Cambodia’s Jewish community has been faithfully served since Rabbi Bentzion and Mrs. Mashie Butman arrived on the scene in 2009. Currently, they are abroad, providing themselves and their six young children some much needed time family time, and we are here attempting to fill their very large shoes. Last week, we received a phone call from the Israeli Embassy in Bangkok, Thailand. Mr. Yuwal Waks, whose official title is ‘Deputy Chief of Mission, Political and Public Affairs’ (which means that he is second in command at the embassy), had some business in Phnom Penh, and was interested in visiting the Chabad House. Of course, we responded that we would be thrilled to host Mr. Waks, and immediately got to work on the logistics.

In anticipation of our important guest, we spent most of the morning preparing—making sure the rooms were tidy and presentable, and overseeing the lunch that the Cambodian chefs in the Chabad restaurant were whipping up. We were excited but also apprehensive—this visitor was in a different league from our typical easygoing Sabra backpacker!

But as soon as we met Mr. Waks we relaxed. He was easygoing, soft-spoken, and respectful. We began with a grand tour of the 8-story building which houses a synagogue, preschool, restaurant, social hall, offices, mikvah, and more. Our visitor was extremely impressed with the building and the full gamut of Jewish amenities the Butmans provide to Cambodia’s Jewish community of locals and tourists.
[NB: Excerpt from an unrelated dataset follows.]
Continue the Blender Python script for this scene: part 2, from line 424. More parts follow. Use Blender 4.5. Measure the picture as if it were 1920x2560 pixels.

Over lunch (which thankfully turned out delicious!) we had a spirited discussion about some Jewish and Chassidic philosophical concepts. At one point, Mr. Waks mentioned that he had grown up on a secular kibbutz, and had never had the opportunity to put on tefillin. “I would like to do so, would that be possible?” he inquired.

Chabad boys are trained from a young age to help others with mitzvahs, including tefillin, and we log countless hours in that pursuit. We almost always are the ones doing the asking, so being approached like this made for a rare and happy occasion.

About an hour later, after we had finished lunch and our conversation, we brought out our tefillin and explained the process to Mr. Waks, who had about a dozen questions for us about every detail, until he was wrapped up, and turned quiet, introspective. We gave him time to pray and when he was ready we removed the tefillin and celebrated together.

“This is your Bar-Mitzvah, mazal tov!” we toasted L’chaim in honor of the occasion.

We’re quite certain that when Yuval Waks turned thirteen, back on the kibbutz under the hot Israeli sun, he could never have dreamed that the day would come when he would celebrate his Bar Mitzvah nearly 5000 miles away at the Jewish hub of Phnom Penh, Cambodia.